Фройхена назначили помощником Вегенера. Экипажу немец нравился: он был харизматичен, вёл интересные беседы, и, хоть изначально Вегенер по-датски говорил плохо, он был дока в языках и скоро уже свободно шутил со своими спутниками. Его научный энтузиазм, особенно в метеорологии, был так же заразителен, как его улыбка: Вегенер совсем не походил на стереотипного стоического немца. В задачи Фройхена входило ежедневно проверять метеорологическое оборудование, барографы и термографы, которые фиксировали изменения атмосферного давления и температуры. Также они с Вегенером каждый день запускали метеозонды. Опустившись обратно на землю, ярко раскрашенные зонды лежали на снегу, как кондитерская посыпка на глазури. Данные, которые они собирали, помогали больше узнать о погодных явлениях, которые зарождались в Гренландии и потом перемещались в Северную Америку и Европу: теперь будет проще предсказывать перемены погоды, которые могут повлиять на урожаи. Также Вегенер наблюдал за инверсией температуры: на основе этих исследований будет развиваться авиация, на работу Вегенера специалисты ссылаются до сих пор. Метеоролог объяснил Фройхену, что холодная Гренландия – ключ к пониманию земных морей, ледников, климата вообще и удивительных, сложных связей между ними. Вегенер так писал о Гренландии: «Здесь – наедине с природой, каждый день ломая голову над её загадками, начинаешь совсем по-иному смотреть на жизнь».

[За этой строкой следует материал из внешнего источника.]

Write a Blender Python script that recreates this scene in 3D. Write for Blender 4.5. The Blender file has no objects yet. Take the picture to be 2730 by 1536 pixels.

Наступала зима, и дни становились короче и темнее. Во многих регионах Гренландии, а в особенности на севере, времена года выглядят так: четыре тёмных месяца, четыре светлых, а остальное – время сумерек, когда солнце будто не может решить, что ему делать. Причина этого в близости Арктики к Северному полюсу и его расположении относительно солнца. Для людей, которые живут ближе к экватору, солнце встаёт над горизонтом и проходит по небу у них над головой. Для людей, живущих в приполярных областях, солнце движется по небу как на карусели: по кругу, а не по дуге. Во время полярного дня солнце высоко в небе, а во время полярной ночи не показывается из-за горизонта.
В мрачные зимние месяцы необходимо было поддерживать бодрость духа. Из товарищей по команде Фройхену больше всего нравилось проводить время с Йёргеном Брёнлунном, которого он хорошо узнал во время подготовительной поездки. Брёнлунн был человек жизнерадостный, и с ним было очень легко; кроме того, он вырос в Гренландии и был приучен к бесконечным зимам. У инуитской стороны в семье Брёнлунна было своё объяснение, почему зимой не восходит солнце, – объяснение поинтереснее научного. По легенде, в незапамятные времена Луна и Солнце спали друг с другом, не зная, что они брат и сестра. А когда узнали, так устыдились инцеста, что разъехались по разные стороны неба и навсегда поселились в разных домах. Летом из своего дома выходит только сестра-Солнце, а зимой – брат-Луна.